> Excerpted records:
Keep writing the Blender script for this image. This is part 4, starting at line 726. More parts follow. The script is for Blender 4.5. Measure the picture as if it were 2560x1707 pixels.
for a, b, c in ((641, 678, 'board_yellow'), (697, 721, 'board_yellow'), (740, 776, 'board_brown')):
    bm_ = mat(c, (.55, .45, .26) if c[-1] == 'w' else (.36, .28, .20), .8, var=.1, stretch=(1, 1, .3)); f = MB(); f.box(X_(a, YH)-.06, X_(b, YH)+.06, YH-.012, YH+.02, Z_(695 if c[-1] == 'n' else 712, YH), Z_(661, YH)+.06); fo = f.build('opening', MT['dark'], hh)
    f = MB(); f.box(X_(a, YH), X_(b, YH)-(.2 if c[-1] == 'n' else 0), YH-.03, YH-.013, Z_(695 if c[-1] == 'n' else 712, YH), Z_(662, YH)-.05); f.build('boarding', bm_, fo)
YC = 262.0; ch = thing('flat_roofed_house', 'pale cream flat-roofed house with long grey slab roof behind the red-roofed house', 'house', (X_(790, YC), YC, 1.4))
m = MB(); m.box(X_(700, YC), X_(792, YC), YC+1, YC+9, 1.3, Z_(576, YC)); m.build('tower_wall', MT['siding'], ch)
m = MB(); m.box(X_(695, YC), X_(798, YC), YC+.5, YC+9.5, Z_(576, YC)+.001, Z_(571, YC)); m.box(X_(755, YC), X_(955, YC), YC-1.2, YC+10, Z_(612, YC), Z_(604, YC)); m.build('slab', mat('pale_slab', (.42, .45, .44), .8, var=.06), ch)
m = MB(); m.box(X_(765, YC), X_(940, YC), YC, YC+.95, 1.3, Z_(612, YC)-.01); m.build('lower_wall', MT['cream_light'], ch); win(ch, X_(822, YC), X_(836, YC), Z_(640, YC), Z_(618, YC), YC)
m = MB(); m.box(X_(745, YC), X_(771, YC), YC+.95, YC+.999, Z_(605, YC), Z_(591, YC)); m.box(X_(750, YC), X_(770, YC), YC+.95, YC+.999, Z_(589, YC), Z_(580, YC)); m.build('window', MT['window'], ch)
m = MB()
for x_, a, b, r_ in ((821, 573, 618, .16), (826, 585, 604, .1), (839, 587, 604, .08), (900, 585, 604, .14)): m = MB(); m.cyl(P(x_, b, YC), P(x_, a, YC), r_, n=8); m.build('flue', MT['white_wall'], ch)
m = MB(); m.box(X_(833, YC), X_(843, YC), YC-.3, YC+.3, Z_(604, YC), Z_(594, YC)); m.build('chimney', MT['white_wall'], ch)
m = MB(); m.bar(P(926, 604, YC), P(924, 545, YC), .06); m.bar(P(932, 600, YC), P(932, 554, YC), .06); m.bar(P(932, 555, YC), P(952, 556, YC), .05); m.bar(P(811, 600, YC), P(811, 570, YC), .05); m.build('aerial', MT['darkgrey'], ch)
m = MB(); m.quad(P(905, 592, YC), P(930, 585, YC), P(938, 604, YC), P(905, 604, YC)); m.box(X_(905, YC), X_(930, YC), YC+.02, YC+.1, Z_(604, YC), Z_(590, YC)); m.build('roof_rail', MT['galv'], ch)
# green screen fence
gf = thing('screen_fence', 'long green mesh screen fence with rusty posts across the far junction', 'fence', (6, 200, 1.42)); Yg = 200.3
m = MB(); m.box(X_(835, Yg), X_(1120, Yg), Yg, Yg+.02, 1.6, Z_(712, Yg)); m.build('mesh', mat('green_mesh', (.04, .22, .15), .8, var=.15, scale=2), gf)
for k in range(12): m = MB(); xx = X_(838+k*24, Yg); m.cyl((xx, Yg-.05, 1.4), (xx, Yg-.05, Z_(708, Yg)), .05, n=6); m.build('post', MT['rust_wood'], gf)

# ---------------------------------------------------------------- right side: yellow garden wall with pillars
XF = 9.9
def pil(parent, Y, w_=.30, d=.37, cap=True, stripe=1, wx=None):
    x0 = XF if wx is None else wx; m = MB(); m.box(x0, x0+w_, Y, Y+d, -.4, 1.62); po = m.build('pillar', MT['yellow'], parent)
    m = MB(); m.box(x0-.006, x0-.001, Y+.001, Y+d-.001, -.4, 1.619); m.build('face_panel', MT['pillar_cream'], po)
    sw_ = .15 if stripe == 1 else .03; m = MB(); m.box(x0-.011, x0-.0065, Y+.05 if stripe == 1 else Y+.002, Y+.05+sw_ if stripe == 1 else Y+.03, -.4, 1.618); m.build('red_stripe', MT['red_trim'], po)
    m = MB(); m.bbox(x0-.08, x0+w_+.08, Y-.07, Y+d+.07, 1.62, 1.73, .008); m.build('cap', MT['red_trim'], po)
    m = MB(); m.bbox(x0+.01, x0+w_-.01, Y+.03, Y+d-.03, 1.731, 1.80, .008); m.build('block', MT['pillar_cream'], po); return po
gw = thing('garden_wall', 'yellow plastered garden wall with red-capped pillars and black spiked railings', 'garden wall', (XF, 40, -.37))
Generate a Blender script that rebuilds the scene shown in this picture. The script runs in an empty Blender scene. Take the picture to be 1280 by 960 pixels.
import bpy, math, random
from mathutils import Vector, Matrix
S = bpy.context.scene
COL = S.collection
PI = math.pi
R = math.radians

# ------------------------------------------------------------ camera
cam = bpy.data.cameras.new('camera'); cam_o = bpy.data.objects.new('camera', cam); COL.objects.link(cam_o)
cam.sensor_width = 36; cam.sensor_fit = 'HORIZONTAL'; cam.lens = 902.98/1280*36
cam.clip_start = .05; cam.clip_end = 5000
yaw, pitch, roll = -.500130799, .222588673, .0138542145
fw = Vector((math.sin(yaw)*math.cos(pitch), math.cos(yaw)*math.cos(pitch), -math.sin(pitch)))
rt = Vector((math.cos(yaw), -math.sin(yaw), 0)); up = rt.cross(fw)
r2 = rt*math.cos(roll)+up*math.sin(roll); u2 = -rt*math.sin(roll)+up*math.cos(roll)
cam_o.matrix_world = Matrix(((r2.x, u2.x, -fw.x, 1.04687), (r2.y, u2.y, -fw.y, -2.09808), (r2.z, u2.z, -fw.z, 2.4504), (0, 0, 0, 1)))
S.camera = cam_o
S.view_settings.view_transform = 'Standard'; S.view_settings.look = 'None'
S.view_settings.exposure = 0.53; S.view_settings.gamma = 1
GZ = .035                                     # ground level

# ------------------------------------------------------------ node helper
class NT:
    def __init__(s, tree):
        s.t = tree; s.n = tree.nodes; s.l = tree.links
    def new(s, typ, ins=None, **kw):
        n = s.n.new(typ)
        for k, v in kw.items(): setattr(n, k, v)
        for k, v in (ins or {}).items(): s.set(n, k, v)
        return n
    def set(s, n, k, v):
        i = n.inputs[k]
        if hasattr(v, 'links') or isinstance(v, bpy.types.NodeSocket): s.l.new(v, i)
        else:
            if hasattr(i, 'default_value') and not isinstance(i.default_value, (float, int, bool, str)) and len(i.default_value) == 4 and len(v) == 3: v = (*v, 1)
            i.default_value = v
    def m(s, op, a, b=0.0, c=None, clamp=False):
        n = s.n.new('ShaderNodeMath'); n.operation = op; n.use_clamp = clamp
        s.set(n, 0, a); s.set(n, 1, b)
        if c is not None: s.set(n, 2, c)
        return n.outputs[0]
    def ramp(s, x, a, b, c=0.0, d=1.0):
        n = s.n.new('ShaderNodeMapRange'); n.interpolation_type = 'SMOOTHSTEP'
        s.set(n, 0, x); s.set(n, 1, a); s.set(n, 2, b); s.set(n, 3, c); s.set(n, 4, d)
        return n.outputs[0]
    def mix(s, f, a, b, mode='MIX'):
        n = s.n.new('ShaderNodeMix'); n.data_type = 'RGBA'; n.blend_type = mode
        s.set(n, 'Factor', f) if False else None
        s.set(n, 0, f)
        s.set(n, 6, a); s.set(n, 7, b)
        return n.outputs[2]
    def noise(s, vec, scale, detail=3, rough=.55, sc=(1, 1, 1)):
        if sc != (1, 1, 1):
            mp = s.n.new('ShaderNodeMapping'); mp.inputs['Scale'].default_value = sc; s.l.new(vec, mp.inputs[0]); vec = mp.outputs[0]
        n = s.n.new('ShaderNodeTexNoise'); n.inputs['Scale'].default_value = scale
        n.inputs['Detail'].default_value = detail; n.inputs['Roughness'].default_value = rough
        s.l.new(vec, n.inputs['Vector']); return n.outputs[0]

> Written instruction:
Output the section opening with the line that has "Generate a Blender" and closing with the line that has "# ground level". Keep both end lines and leave out the rest.

> Full output:
Generate a Blender script that rebuilds the scene shown in this picture. The script runs in an empty Blender scene. Take the picture to be 1280 by 960 pixels.
import bpy, math, random
from mathutils import Vector, Matrix
S = bpy.context.scene
COL = S.collection
PI = math.pi
R = math.radians

# ------------------------------------------------------------ camera
cam = bpy.data.cameras.new('camera'); cam_o = bpy.data.objects.new('camera', cam); COL.objects.link(cam_o)
cam.sensor_width = 36; cam.sensor_fit = 'HORIZONTAL'; cam.lens = 902.98/1280*36
cam.clip_start = .05; cam.clip_end = 5000
yaw, pitch, roll = -.500130799, .222588673, .0138542145
fw = Vector((math.sin(yaw)*math.cos(pitch), math.cos(yaw)*math.cos(pitch), -math.sin(pitch)))
rt = Vector((math.cos(yaw), -math.sin(yaw), 0)); up = rt.cross(fw)
r2 = rt*math.cos(roll)+up*math.sin(roll); u2 = -rt*math.sin(roll)+up*math.cos(roll)
cam_o.matrix_world = Matrix(((r2.x, u2.x, -fw.x, 1.04687), (r2.y, u2.y, -fw.y, -2.09808), (r2.z, u2.z, -fw.z, 2.4504), (0, 0, 0, 1)))
S.camera = cam_o
S.view_settings.view_transform = 'Standard'; S.view_settings.look = 'None'
S.view_settings.exposure = 0.53; S.view_settings.gamma = 1
GZ = .035                                     # ground level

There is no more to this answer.